June 2004 - El Gouna

A good time was had by all on the first of The Scuba Trust's bi-annual trips abroad for 2004. The destination was the Movenpick Hotel in El Gouna, Egypt. The hotel was nice (apart from the lifts) and the weather was really hot. We had 5 days diving (some people went for 1 more day) with a dive company called "The Dive Tribe". We were accompanied on most dives by Dani and Nemo with Rob (the Dive Tribe head honcho) accompanying us on the first day.

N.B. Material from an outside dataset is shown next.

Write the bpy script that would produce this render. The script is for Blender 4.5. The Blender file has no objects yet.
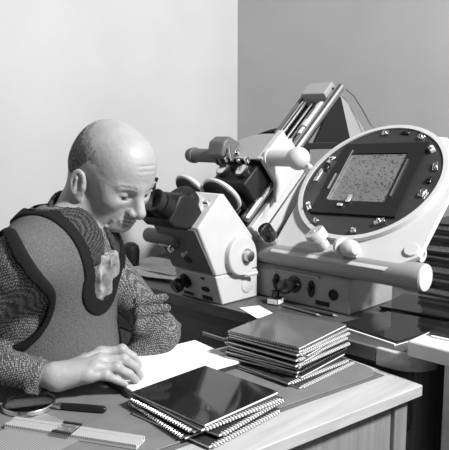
import bpy, bmesh, math, random
import numpy as np
from mathutils import Vector, Matrix, Euler
R = math.radians
random.seed(7)
SC = bpy.context.scene
COL = SC.collection

# ------------------------------------------------------------------ camera, world, lights, exposure
cd = bpy.data.cameras.new('camera'); cam = bpy.data.objects.new('camera', cd); COL.objects.link(cam)
cam.location = (0, 0, 1.25); cam.rotation_euler = (R(82), 0, R(45))
cd.sensor_fit = 'HORIZONTAL'; cd.sensor_width = 36; cd.lens = 641 / 449 * 36
cd.clip_start = .02
SC.camera = cam
SC.view_settings.view_transform = 'Standard'; SC.view_settings.look = 'None'
SC.view_settings.exposure = 0.1; SC.view_settings.gamma = 1.0; SC.view_settings.use_curve_mapping = False
w = bpy.data.worlds.new('world'); SC.world = w; w.use_nodes = True
w.node_tree.nodes['Background'].inputs[0].default_value = (1, 1, 1, 1)
w.node_tree.nodes['Background'].inputs[1].default_value = .085

def area(name, loc, target, size, power):
    l = bpy.data.lights.new(name, 'AREA'); l.shape = 'DISK'; l.size = size; l.energy = power
    o = bpy.data.objects.new(name, l); COL.objects.link(o); o.location = loc
    o.rotation_euler = (Vector(target) - Vector(loc)).to_track_quat('-Z', 'Y').to_euler()
    return o
area('key_lamp', (1.35, 1.18, 3.05), (-1.2, 1.0, .95), .45, 205)
area('side_lamp', (.55, .05, 1.75), (-.9, 1.1, .9), .5, 2.2)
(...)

The diving was superb even if I couldn't look round that much as I was doing my advanced dives and so I was trying to concentrate on the exercises for this. One of these dives had to be a wreck dive and on the second day we luckily were going to a dive site consisting of 13 wrecked ships. On arrival that morning we had had a briefing on a wreck called the Ghiannis D, a ship that had sunk in 1983 and had a metal hull. I'm no nautical expert but after 1 minute of that dive I noticed that we were diving the wreck of a ship with a wooden hull. Apparently the Captain had thought we were diving the Ghiannis D in the afternoon not the morning.

Thanks to Gill for organising everything for a trip that seemed to have every ingredient of a good time. They were:

Laughs - watching Tony trying to swim back to the boat (without fins) in a good strong current, before a drift dive.

Tears - me when I was told the bar had shut at 11.30pm on the last night.

Joy - watching Frank and Chris surface to hear they had seen dolphins on the dive I had sat out because of a stomach bug.

Pain - Egyptian taxi journeys.

Interesting sights - courtesy of Jackie.

And the best quote of the week came from Geoff Green - "I NEED A MAN!".

And also thanks go out to Frank for not drowning me whilst completing the advanced course (although I think he tried to on the drift dive as we were meant to land on a ledge 13m down and when looking at my depth gauge it was showing 20m!).